'Fabelo's Anatomy' Is Worthy of an Embargo

If you're looking for a way to be put off your breakfast, try reading the Cuba Assets Control Regulations from the U.S. Department of the Treasury over coffee. Installed after Fidel Castro defeated the corrupt Batista regime in Cuba, seized U.S. businesses exploiting the country's resources and began to nationalize them, the legislated embargos increased after the Bay of Pigs, tightening and relaxing over the next decades, depending on who was in the White House.

Done under the aegis of protecting human rights, the current regime remains embargoed all these decades later. Nowadays headed by Castro's brother, Raúl, it has many prisoners of conscience, routinely censors its media and restricts many freedoms, but the hypocrisy is that we've normalized relations with countries that have far worse human-rights records. China, for example, is a country that shoots its protesters down in the streets, and there's barely a whisper, lest it affect our business dealings. The majority of Americans—from both political parties—think the laws should disappear; that they haven't can be blamed on spineless Democrats and Republicans whose campaign coffers profit from conservative Cuban expat money.

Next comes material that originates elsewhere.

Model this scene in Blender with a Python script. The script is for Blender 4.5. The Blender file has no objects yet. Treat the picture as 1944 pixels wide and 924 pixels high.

One of the few allowances the Department of the Treasury has is that art can be exported (and imported) . . . so long as it doesn't directly benefit the Cuban government. That single bright light allows curator Juan Delgado Calzadilla and the Museum of Latin American Art (MOLAA) to host “Fabelo's Anatomy,” more than 50 odd paintings, drawings, watercolors and sketches from one of the island's most revered artists, Roberto Fabelo.

And when I say “odd,” that's not an understatement. In Meditation In the Garden of the Night (2014), a Rubenesque woman in spiked heels, bird wings strapped to her naked back, is painted onto a canvas of embroidered silk, with needlework flowers drifting over the crouching figure like pink-tinted snow. Fabelo's women have wings, but don't confuse them with angels; they carry weapons—table forks, long needles—and wear hollowed-out bird's heads as helmets. Half The Secret World of Arrietty, half Epic, the women are tiny warriors, albeit soldiers sitting astride a rooster, one squeezing the nipple of the other (feel free to think of Gabrielle d'Estrées et une de ses sœurs or insert cheap “riding a big cock” joke); in a line next to fishhooks the size of their torsos, staring at fish (Baroque Seafront, 2012); or standing behind a row of colorful plumed birds (Women of One Hundred Years of Solitude, 2007).

The BBW cosplay fetishism wears out its welcome after just a few glances, the variation in imagery limited enough that whatever magic exists becomes redundant. Save a few moments of shock when the artist portrays woman as objects to be consumed—whether subtly naming four figures after things you would eat (2012's Vanilla, Strawberry, Marshmallow, and Mint) or, more directly, skewering three of them as though cooked escargot (Delicatessen Skewer, 2012)—this nerd wet dream doesn't add anything to our continuing discussion about men and women.

There are some more nude female figures, this time stared at by men in a series of pen-and-ink drawings, using pages ripped from old anatomy books as the canvas. Incorporating illustrations of cross-sectioned internal organs as faces, backgrounds and props, Fabelo draws around them and over them, giving his men (satyrs and male animals) fierce red hard-ons, but these small comic ink drawings, weird as they are, lend the overall exhibition more variety than the larger paintings. Described as a Cuban Daumier (or Bosch) in the press materials, based on the work examples here, I don't see the artist's connection to the French caricaturist or Dutch painter. It's safe to say that bird-headed women aren't celebrating feminist dreams or female empowerment, and the work, weird as it is, doesn't really reflect a Boschian hell. It's simply more about a man who likes looking at naked chicks.

For work with more subtext, social commentary and wonder, it's Fabelo's previous work—available in the electronic portfolio at the foyer—that really grabs the attention: a head sculpted from used oil-paint tubes—curled tubes for hair, caps for eyes—resting atop an old, worn book; doll heads poking out from the inside of open artillery shells; there's a veritable mountain of pots and pans; faces etched into cooking utensils blackened from use; decorated dinnerware the height of a human being; a painting of a sailor and his dog in a tiny boat, floating in a soup pan, overflowing into another pan, then another; balls made from bones, cutlery or bullet casings; piles of shit on an antique scale, with a nearby spoon inviting the viewer to take a taste. While I'd likely have nightmares I could never recover from if they did it, MOLAA ought to get its hands on some of Fabelo's horrific human-headed cockroaches. If I saw those scuttling up the side of its building, I might rethink that Bosch comparison.